Modeling the measurement accuracy of pre-atmosphere velocities of meteoroids

TL;DR

This paper investigates the discrepancy between pre-atmosphere meteoroid velocities and observed velocities at detection, revealing significant underestimations that affect orbit calculations, using numerical ablation models validated against observational data.

Contribution

It introduces a numerical model to quantify pre-atmosphere velocities and demonstrates the impact of neglecting early deceleration on meteoroid orbit estimations.

Findings

Most low-velocity meteoroids have velocity underestimations of 100-750 m/s.

Neglecting early deceleration leads to systematically lower orbit semi-major axes.

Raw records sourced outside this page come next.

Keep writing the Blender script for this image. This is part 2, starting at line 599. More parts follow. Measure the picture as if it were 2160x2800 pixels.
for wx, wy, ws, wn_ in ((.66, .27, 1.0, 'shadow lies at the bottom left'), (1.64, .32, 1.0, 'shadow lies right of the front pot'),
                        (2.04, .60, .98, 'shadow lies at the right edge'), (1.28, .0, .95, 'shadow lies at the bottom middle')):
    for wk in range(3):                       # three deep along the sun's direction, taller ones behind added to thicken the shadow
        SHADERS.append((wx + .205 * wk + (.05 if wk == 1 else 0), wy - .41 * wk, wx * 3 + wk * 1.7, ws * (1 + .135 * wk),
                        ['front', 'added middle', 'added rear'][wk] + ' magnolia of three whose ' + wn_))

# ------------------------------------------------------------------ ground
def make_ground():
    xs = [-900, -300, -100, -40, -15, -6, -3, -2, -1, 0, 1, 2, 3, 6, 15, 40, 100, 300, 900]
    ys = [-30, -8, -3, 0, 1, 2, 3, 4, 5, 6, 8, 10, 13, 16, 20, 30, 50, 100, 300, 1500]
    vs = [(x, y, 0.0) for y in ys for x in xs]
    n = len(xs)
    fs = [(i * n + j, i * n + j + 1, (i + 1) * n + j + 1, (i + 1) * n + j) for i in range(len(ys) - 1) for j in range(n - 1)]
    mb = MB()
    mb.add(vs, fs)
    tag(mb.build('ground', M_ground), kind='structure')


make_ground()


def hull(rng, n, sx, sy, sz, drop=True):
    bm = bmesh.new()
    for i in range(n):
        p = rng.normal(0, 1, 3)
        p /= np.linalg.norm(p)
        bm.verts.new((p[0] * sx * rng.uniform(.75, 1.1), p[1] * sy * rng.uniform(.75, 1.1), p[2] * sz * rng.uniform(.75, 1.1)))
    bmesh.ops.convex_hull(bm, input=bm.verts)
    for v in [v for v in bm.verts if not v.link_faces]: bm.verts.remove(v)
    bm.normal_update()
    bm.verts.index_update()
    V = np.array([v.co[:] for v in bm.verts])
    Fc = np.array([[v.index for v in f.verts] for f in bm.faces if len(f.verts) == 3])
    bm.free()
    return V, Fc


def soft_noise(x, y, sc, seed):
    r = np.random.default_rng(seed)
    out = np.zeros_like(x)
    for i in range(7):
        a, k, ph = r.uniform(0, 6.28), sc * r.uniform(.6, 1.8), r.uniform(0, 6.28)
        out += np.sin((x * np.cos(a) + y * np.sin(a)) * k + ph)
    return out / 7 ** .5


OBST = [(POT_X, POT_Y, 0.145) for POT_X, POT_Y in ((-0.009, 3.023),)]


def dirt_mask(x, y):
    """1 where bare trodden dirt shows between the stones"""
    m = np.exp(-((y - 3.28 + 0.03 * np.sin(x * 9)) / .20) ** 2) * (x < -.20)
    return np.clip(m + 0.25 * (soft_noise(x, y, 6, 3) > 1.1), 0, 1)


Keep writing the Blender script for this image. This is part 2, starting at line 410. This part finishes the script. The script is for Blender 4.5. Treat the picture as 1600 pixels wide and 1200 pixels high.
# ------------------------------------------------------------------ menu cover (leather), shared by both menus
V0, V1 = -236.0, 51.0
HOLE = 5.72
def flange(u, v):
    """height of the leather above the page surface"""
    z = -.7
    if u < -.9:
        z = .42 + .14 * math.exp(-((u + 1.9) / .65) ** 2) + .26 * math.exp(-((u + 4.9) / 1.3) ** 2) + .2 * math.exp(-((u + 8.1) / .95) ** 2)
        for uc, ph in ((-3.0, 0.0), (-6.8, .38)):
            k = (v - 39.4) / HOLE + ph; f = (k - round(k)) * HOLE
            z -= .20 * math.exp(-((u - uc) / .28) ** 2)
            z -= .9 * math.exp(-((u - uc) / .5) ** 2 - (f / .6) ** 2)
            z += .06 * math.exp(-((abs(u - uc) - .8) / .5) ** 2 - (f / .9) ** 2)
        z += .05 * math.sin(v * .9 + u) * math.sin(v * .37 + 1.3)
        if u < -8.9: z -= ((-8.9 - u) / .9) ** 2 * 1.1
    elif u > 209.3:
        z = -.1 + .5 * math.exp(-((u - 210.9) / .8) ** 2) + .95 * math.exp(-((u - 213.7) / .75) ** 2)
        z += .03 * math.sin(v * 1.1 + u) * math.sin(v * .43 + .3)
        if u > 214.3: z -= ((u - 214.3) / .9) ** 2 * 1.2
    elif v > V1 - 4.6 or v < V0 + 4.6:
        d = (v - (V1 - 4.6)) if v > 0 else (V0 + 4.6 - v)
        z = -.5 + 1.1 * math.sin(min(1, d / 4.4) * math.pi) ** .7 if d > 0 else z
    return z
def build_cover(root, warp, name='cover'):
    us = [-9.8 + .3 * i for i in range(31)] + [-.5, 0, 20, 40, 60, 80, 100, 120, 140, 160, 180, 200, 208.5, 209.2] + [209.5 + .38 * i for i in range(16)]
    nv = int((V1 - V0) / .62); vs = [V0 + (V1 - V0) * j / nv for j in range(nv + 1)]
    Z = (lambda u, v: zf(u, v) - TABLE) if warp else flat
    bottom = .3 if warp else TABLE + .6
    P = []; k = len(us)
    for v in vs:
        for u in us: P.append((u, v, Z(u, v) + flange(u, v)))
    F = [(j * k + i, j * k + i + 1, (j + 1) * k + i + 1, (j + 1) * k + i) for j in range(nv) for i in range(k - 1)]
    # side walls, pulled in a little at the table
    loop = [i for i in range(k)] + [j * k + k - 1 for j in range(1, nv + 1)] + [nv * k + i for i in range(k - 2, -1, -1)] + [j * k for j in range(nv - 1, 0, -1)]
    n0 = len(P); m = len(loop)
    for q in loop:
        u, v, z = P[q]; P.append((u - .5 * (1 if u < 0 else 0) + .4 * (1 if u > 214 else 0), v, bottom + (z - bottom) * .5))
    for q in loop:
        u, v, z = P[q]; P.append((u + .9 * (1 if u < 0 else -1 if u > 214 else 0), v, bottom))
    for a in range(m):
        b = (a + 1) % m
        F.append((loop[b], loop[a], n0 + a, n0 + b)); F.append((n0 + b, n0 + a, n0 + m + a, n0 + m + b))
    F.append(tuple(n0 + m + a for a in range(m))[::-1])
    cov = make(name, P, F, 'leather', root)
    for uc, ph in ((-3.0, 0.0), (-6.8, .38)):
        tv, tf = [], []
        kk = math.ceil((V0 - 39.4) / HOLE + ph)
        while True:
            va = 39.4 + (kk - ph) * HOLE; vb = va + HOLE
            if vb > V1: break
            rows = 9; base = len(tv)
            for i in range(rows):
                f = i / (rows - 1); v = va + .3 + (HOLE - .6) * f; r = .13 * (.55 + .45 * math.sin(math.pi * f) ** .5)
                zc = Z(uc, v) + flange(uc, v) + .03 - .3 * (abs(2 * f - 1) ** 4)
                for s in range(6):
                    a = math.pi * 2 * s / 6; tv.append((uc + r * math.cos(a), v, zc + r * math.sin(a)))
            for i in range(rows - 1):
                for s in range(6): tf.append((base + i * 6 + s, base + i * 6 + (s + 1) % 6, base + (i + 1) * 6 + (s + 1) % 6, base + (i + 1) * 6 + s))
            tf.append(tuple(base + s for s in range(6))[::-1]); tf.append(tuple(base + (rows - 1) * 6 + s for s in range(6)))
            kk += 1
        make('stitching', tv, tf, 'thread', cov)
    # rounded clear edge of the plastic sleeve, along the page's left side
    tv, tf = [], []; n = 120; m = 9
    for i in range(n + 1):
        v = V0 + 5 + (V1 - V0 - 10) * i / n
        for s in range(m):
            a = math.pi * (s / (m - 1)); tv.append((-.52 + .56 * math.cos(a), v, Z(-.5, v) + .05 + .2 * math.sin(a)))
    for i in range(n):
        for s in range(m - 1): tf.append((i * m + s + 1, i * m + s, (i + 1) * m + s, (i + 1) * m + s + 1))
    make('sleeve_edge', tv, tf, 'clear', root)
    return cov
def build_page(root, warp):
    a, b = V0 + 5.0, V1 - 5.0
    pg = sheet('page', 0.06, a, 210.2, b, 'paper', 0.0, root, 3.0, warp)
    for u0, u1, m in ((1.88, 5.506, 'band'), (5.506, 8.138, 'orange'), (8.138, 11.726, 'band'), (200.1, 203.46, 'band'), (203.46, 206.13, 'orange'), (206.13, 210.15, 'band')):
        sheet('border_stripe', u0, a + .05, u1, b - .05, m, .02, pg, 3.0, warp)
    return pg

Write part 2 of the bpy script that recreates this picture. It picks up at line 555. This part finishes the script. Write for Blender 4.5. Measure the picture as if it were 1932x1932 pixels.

Model validation shows good agreement with observed luminous beginning heights.

Abstract

Many existing optical meteor trajectory estimation methods use the approximation that the velocity of the meteor at the beginning of its luminous phase is equivalent to its velocity before atmospheric entry. Meteoroid kinetic energy loss prior to the luminous phase cannot be measured, but for some masses and entry geometries neglecting this loss may lead to non-negligible deceleration prior to thermal ablation. Using a numerical meteoroid ablation model, we simulate the kinematics of meteoroids beginning at 180 km with initial velocities ranging from 11 km/s to 71 km/s, and compare model velocities at the moment of detection to measurements. We validate the simulations by comparing the simulated luminous beginning heights with observed beginning heights of different populations of meteors detected with different optical systems. We find that most low-velocity meteoroids have a significant velocity difference of 100 m/s to 750 m/s (depending on meteoroid type, mass, and observation system). This systematic underestimate of meteoroid speeds also results in systematically lower semi-major axes for meteoroid orbits.